I had a retail day, one where I have to go and deal with stores and merchants. I am the odd female who gets no kick from shopping, but every now and then, things sneak up on me, and I need to go out and get a few things. In this case, I needed to dispute a bill for cancelled long-distance service, pick up some canning lids, and find something to wear for the school auction (my wardrobe shrank considerably with my size).

I try AT&T’s online avatar, but she dons a frown when I tell her she hasn’t guessed what my problem is. She is the victim of a bad parser and bad animation, and I almost feel sorry for her. I end up on the phone (the call may have been monitored for quality assurance, at least I hope it was) with a customer service representative whose goal it is to provide me excellent service.
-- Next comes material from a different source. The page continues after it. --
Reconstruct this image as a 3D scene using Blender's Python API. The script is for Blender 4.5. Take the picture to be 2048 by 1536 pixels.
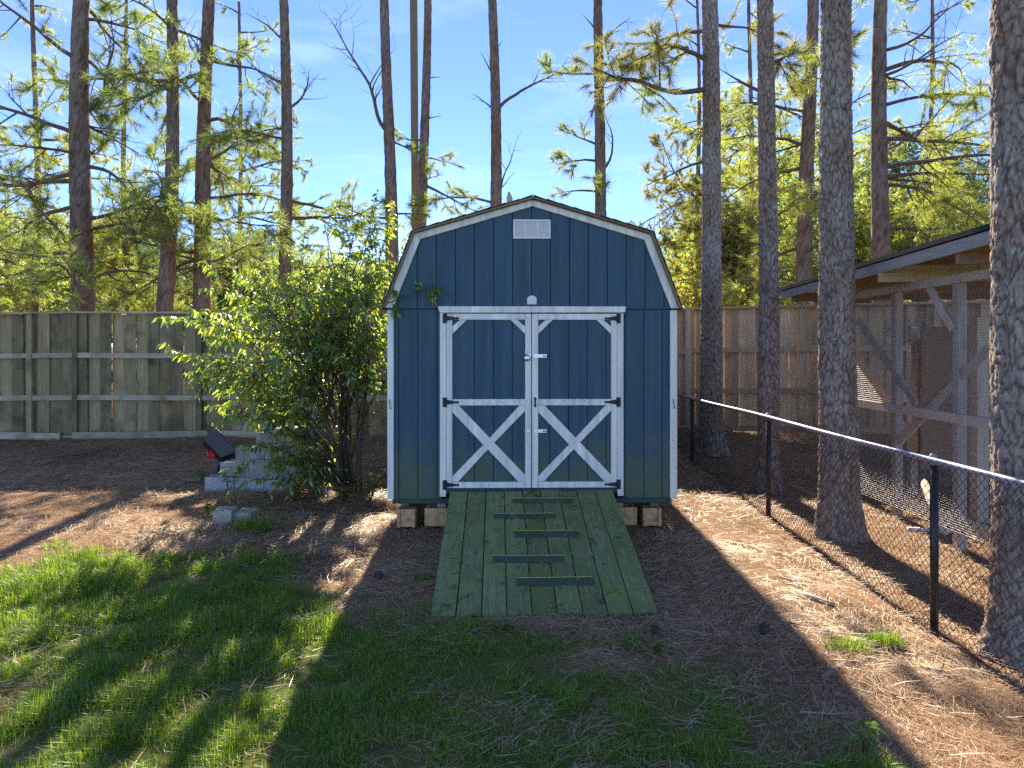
import bpy, math, random
import numpy as np
from mathutils import Vector, Matrix, Euler

# ------------------------------------------------------------------ clear
for o in list(bpy.data.objects):
    bpy.data.objects.remove(o, do_unlink=True)
SC = bpy.context.scene
COL = SC.collection
R = math.radians
RNG = np.random.default_rng(7)
random.seed(7)

# ------------------------------------------------------------------ camera
F = 1365.0            # focal length in photo pixels (2048 wide, 24 mm on 36 mm)
HOR = 704.0           # horizon row
CAMZ = 1.877
cam_d = bpy.data.cameras.new('camera')
cam = bpy.data.objects.new('camera', cam_d)
COL.objects.link(cam)
cam.location = (0, 0, CAMZ)
cam.rotation_euler = (R(90), 0, 0)
cam_d.lens = 24.0
cam_d.sensor_width = 36.0
cam_d.shift_y = -(768 - HOR) / 2048.0
cam_d.clip_start = 0.05
cam_d.clip_end = 3000
SC.camera = cam

# ------------------------------------------------------------------ world, sun, exposure
SUN_EL, SUN_AZ = R(35.0), R(-1.6)          # azimuth measured from +Y towards +X
W = bpy.data.worlds.new('World')
SC.world = W
W.use_nodes = True
nt = W.node_tree
bg = nt.nodes['Background']
sky = nt.nodes.new('ShaderNodeTexSky')
sky.sky_type = 'NISHITA'
sky.sun_disc = False
sky.sun_elevation = SUN_EL
sky.sun_rotation = SUN_AZ
sky.air_density = 0.55
sky.dust_density = 0.0
sky.ozone_density = 5.5
sky.altitude = 1200
# thin cirrus: white streaks laid over the sky
tc = nt.nodes.new('ShaderNodeTexCoord')
mp = nt.nodes.new('ShaderNodeMapping')
mp.inputs['Scale'].default_value = (1.3, 1.3, 7.0)
nz = nt.nodes.new('ShaderNodeTexNoise')
nz.inputs['Scale'].default_value = 1.6
nz.inputs['Detail'].default_value = 7
nz.inputs['Roughness'].default_value = 0.55
nz.inputs['Distortion'].default_value = 0.6
rp = nt.nodes.new('ShaderNodeValToRGB')
rp.color_ramp.elements[0].position = 0.50
rp.color_ramp.elements[0].color = (0, 0, 0, 1)
rp.color_ramp.elements[1].position = 0.80
rp.color_ramp.elements[1].color = (0.13, 0.13, 0.13, 1)
mx = nt.nodes.new('ShaderNodeMix')
mx.data_type = 'RGBA'
mx.inputs['B'].default_value = (9.0, 9.6, 10.5, 1)
nt.links.new(tc.outputs['Generated'], mp.inputs['Vector'])
nt.links.new(mp.outputs['Vector'], nz.inputs['Vector'])
nt.links.new(nz.outputs['Fac'], rp.inputs['Fac'])
nt.links.new(rp.outputs['Color'], mx.inputs['Factor'])
tint = nt.nodes.new('ShaderNodeMix')          # a slightly more violet blue than the model's
tint.data_type = 'RGBA'; tint.blend_type = 'MULTIPLY'
tint.inputs['Factor'].default_value = 1.0
tint.inputs['B'].default_value = (1.0, 0.925, 0.98, 1)
nt.links.new(sky.outputs['Color'], tint.inputs['A'])
nt.links.new(tint.outputs['Result'], mx.inputs['A'])
nt.links.new(mx.outputs['Result'], bg.inputs['Color'])
bg.inputs['Strength'].default_value = 0.112

sun_d = bpy.data.lights.new('sun', 'SUN')
sun_d.energy = 4.5
sun_d.angle = R(0.55)
sun_d.color = (1.0, 0.88, 0.70)
sun = bpy.data.objects.new('sun', sun_d)
COL.objects.link(sun)
sdir = Vector((math.sin(SUN_AZ) * math.cos(SUN_EL), math.cos(SUN_AZ) * math.cos(SUN_EL), math.sin(SUN_EL)))
sun.rotation_euler = (-sdir).to_track_quat('-Z', 'Y').to_euler()
sun.location = (0, 0, 30)

vs = SC.view_settings
vs.view_transform = 'Standard'
vs.look = 'None'
vs.gamma = 1.0
vs.exposure = 1.8
vs.use_curve_mapping = False
SC.cycles.max_bounces = 7
SC.cycles.transparent_max_bounces = 8
SC.cycles.sample_clamp_indirect = 4.0
SC.cycles.use_denoising = False

# ------------------------------------------------------------------ numeric helpers
def vnoise(x, y, seed=0):
    """smooth value noise, vectorised, -1..1"""
    x = np.asarray(x, float); y = np.asarray(y, float)
    xi = np.floor(x).astype(np.int64); yi = np.floor(y).astype(np.int64)
    fx = x - xi; fy = y - yi
    fx = fx * fx * (3 - 2 * fx); fy = fy * fy * (3 - 2 * fy)
    def h(a, b):
        n = (a * 374761393 + b * 668265263 + seed * 974634777) & 0x7fffffff
        n = ((n ^ (n >> 13)) * 1274126177) & 0x7fffffff
        n = n ^ (n >> 16)
        return (n & 0xffff) / 32767.5 - 1.0
    a = h(xi, yi); b = h(xi + 1, yi); c = h(xi, yi + 1); d = h(xi + 1, yi + 1)
    return (a * (1 - fx) + b * fx) * (1 - fy) + (c * (1 - fx) + d * fx) * fy

def fbm(x, y, seed=0, octs=4):
    s = 0; a = 0.5
    for k in range(octs):
        s = s + a * vnoise(x * 2 ** k, y * 2 ** k, seed + k)
        a *= 0.5
    return s

GY = np.array([-300, -20, 0, 3.3, 5.1, 7.3, 9.1, 10.6, 11.6, 12.4, 13.2, 20, 60, 400.])
GZ = np.array([-9, -1.0, -.33, -.2, -.13, -.02, .04, .08, .15, .27, .36, .7, 1.6, 5.])
def ground_z(x, y, fine=True):
    x = np.asarray(x, float); y = np.asarray(y, float)
    z = np.interp(y, GY, GZ)
    z = z - 0.06 * np.clip((x - 2.0) / 1.2, 0, 1) * np.clip((11.5 - y) / 2, 0, 1)
    z = z + 0.17 * np.clip((x - 0.5) / 2.0, 0, 1) * np.clip((y - 11.4) / 1.2, 0, 1) * np.clip((40 - y) / 20, 0, 1)
    near = np.clip((20 - np.abs(y - 7)) / 8, 0, 1)
    z = z + near * (0.025 * vnoise(x * .9, y * .9, 3) + 0.013 * vnoise(x * 3.1, y * 3.1, 5))
    if fine:
        z = z + near * 0.006 * vnoise(x * 11, y * 11, 9)
    return z
def gz(x, y):
    return float(ground_z(x, y))

def G(px, py):
    """ground point under a photo pixel"""
    Y = 6.0
    for _ in range(30):
        d = CAMZ - gz((px - 1024) / F * Y, Y)
        Y = 0.5 * Y + 0.5 * F * d / (py - HOR)
    X = (px - 1024) / F * Y
    return X, Y, gz(X, Y)
def P(px, py, Y):
    return Vector(((px - 1024) / F * Y, Y, CAMZ - (py - HOR) / F * Y))

GRX = np.array([-30, -6, -4.7, -3.7, -2.9, -2.2, -1.7, -1.3, -.6, .2, .8, 1.4, 1.75, 2.1, 3, 6, 30.])
GRY = np.array([5.5, 6.0, 6.25, 6.75, 6.85, 6.6, 6.0, 5.5, 5.2, 5.1, 5.0, 4.75, 4.1, 3.5, 2.4, 1.6, 1.])
def grass_mask(x, y):
    b = np.interp(x, GRX, GRY)
    m = np.clip((b + 0.5 * fbm(x * 1.7, y * 1.7, 21) - y) / 0.55, 0, 1)
    patch = np.clip(1.15 + 1.7 * fbm(x * 1.35 + 7, y * 1.35, 33), 0.05, 1)
    hole = np.clip(((x - .6) / .6) ** 2 + ((y - 4.5) / .22) ** 2, 0.2, 1)
    right = np.clip(1.0 - 0.15 * np.clip((x + .6) / 2, 0, 1), 0, 1)
    return m * patch * hole * right

# ------------------------------------------------------------------ mesh helpers
def fast_mesh(name, v, f):
    v = np.ascontiguousarray(v, dtype=np.float32).reshape(-1, 3)
    f = np.ascontiguousarray(f, dtype=np.int32)
    k = f.shape[1]
    me = bpy.data.meshes.new(name)
    me.vertices.add(len(v)); me.vertices.foreach_set('co', v.ravel())
    me.loops.add(f.size); me.loops.foreach_set('vertex_index', f.ravel())
    me.polygons.add(len(f))
    me.polygons.foreach_set('loop_start', np.arange(0, f.size, k, dtype=np.int32))
    me.update(calc_edges=True)
    return me

class MB:
    def __init__(s):
        s.v = []; s.f = []
    def add(s, v, f):
        n = len(s.v)
        s.v.extend([tuple(p) for p in v]); s.f.extend([tuple(i + n for i in q) for q in f])
        return s
    def box(s, c, d, rot=None, ch=None):
        """chamfered box: centre, full size, optional Matrix 3x3"""
        hx, hy, hz = d[0] / 2, d[1] / 2, d[2] / 2
        if ch is None: ch = min(0.004, 0.2 * min(d))
        c = Vector(c)
        vs_, idx = [], {}
        for sx in (-1, 1):
            for sy in (-1, 1):
                for sz in (-1, 1):
                    for ax in range(3):
                        p = [sx * (hx - ch), sy * (hy - ch), sz * (hz - ch)]
                        p[ax] = (sx * hx, sy * hy, sz * hz)[ax]
                        idx[(sx, sy, sz, ax)] = len(vs_)
                        q = Vector(p)
                        if rot is not None: q = rot @ q
                        vs_.append(c + q)
        fs = []
        def quad(a):
            pts = [vs_[i] - c for i in a]
            n = (pts[1] - pts[0]).cross(pts[2] - pts[1])
            m = sum(pts, Vector()) / len(pts)
            fs.append(tuple(a) if n.dot(m) > 0 else tuple(reversed(a)))
        for ax in range(3):
            o1, o2 = [k for k in range(3) if k != ax]
            for s_ in (-1, 1):
                ring = []
                for a, b in ((-1, -1), (1, -1), (1, 1), (-1, 1)):
                    k = [0, 0, 0]; k[ax] = s_; k[o1] = a; k[o2] = b
                    ring.append(idx[(*k, ax)])
                quad(ring)
            for a in (-1, 1):
                for b in (-1, 1):
                    k1 = [0, 0, 0]; k1[o1] = a; k1[o2] = b
                    k0 = list(k1); k0[ax] = -1; k2 = list(k1); k2[ax] = 1
                    quad([idx[(*k0, o1)], idx[(*k2, o1)], idx[(*k2, o2)], idx[(*k0, o2)]])
        for sx in (-1, 1):
            for sy in (-1, 1):
                for sz in (-1, 1):
                    quad([idx[(sx, sy, sz, 0)], idx[(sx, sy, sz, 1)], idx[(sx, sy, sz, 2)]])
        return s.add(vs_, fs)
    def beam(s, a, b, w, t, up=(0, 0, 1), ch=None):
        """beam from a to b; w along side axis, t along up axis"""
        a = Vector(a); b = Vector(b); d = b - a
        L = d.length; x = d.normalized(); upv = Vector(up)
        y = upv.cross(x)
        if y.length < 1e-4: y = Vector((1, 0, 0)).cross(x)
        y.normalize(); z = x.cross(y)
        m = Matrix((x, y, z)).transposed()
        return s.box((a + b) / 2, (L, w, t), m, ch)
    def tube(s, pts, rad, n=8, cap=True):
        pts = [Vector(p) for p in pts]
        if not hasattr(rad, '__len__'): rad = [rad] * len(pts)
        base = len(s.v); ref = Vector((0.31, 0.17, 0.93)).normalized()
        for i, p in enumerate(pts):
            t = (pts[min(i + 1, len(pts) - 1)] - pts[max(i - 1, 0)]).normalized()
            u = t.cross(ref)
            if u.length < 1e-3: u = t.cross(Vector((1, 0, 0)))
            u.normalize(); w = t.cross(u)
            for k in range(n):
                a = 2 * math.pi * k / n
                s.v.append(tuple(p + (u * math.cos(a) + w * math.sin(a)) * rad[i]))
        for i in range(len(pts) - 1):
            for k in range(n):
                k2 = (k + 1) % n
                s.f.append((base + i * n + k, base + i * n + k2, base + (i + 1) * n + k2, base + (i + 1) * n + k))
        if cap:
            s.f.append(tuple(base + k for k in reversed(range(n))))
            e = base + (len(pts) - 1) * n
            s.f.append(tuple(e + k for k in range(n)))
        return s
    def prism(s, poly, y0, y1):
        """polygon in xz (counter-clockwise seen from -y) extruded from y0 (front) to y1"""
        n = len(poly)
        v = [(x, y0, z) for x, z in poly] + [(x, y1, z) for x, z in poly]
        f = [tuple(range(n)), tuple(reversed(range(n, 2 * n)))]
        f += [(i, i + n, (i + 1) % n + n, (i + 1) % n) for i in range(n)]
        return s.add(v, f)
    def mesh(s, name):
        me = bpy.data.meshes.new(name)
        me.from_pydata(s.v, [], s.f); me.update()
        return me
    def build(s, name, m, parent=None, smooth=False):
        return link(name, s.mesh(name), m, parent, smooth)

def link(name, me, m, parent=None, smooth=False):
    o = bpy.data.objects.new(name, me)
    COL.objects.link(o)
    if m is not None and not me.materials: me.materials.append(m)
    if parent is not None: o.parent = parent
    if smooth:
        me.polygons.foreach_set('use_smooth', [True] * len(me.polygons))
    return o
def empty(name, loc=(0, 0, 0), rot=(0, 0, 0)):
    o = bpy.data.objects.new(name, None)
    o.empty_display_size = 0.2
    COL.objects.link(o); o.location = loc; o.rotation_euler = rot
    return o
def tag(o, label=None, cat=None, group=None, kind=None):
    if label: o['label'] = label
    if cat: o['category'] = cat
    if group: o['group'] = group
    if kind: o['kind'] = kind
    return o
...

But she is locked into screens popping up, asking her to read a script to me. The call drags on for nearly 15 minutes, as she tries to sell me more services for an account I thought I closed a month ago, but which keeps generating bills. I know she’s only trying to make a living, but I shouldn’t have to ask her to stop reading from the script twice. I am upset by how assertive and rude I must be with her, since I far prefer polite and kind. I blame the large corporate attitude that has taken away her power to read a caller and respond intelligently. Perhaps she and the avatar can have a cup of coffee together someday, and commiserate.

Next stop, Fred Meyer, once a local establishment, now a Kroger puppet. This time my checkout clerk is a computer screen, and it only takes a second to punch the button to interrupt the disembodied female voice asking if I have a Fred Meyer Rewards Card. I feel a bit rude cutting her off: maybe she can join the AT&T kaffee klatch.

All around me are people shopping with cell phones attached to their ears; one woman is having an emotional discussion while she throws cake mix in her cart. A man stands in the snack aisle, paralyzed by what he is hearing. A grandmother gossips about a mutual friend while she leafs through a rack of designer blouses. They are both disengaged from the here and now; they have chosen to be alone in public, to not connect. I wonder to myself if they hang up when they go through the checkout, or if they treat the clerks with respect.

I stand alone, the only adult in Nordstrom Rack who obviously hasn’t had her – or his – hair done recently (in my case, it’s something over 30 years). My highlights, shimmering silvery grey, are natural. This time, my clerk is a real person, with a warm, personable smile. When she sees me pulling a debit card out of a thrift store wallet, she smiles, and asks the question in the negative: “You don’t have a Nordstrom card, do you?” I smile and shake my head, and she says, “I bet you don’t want one.” We both laugh. “No, thank you.” She has been allowed to treat me as a person, and I can treat her humanly as well. I appreciate her smile, and hope that I’m not the only one who gives her one today.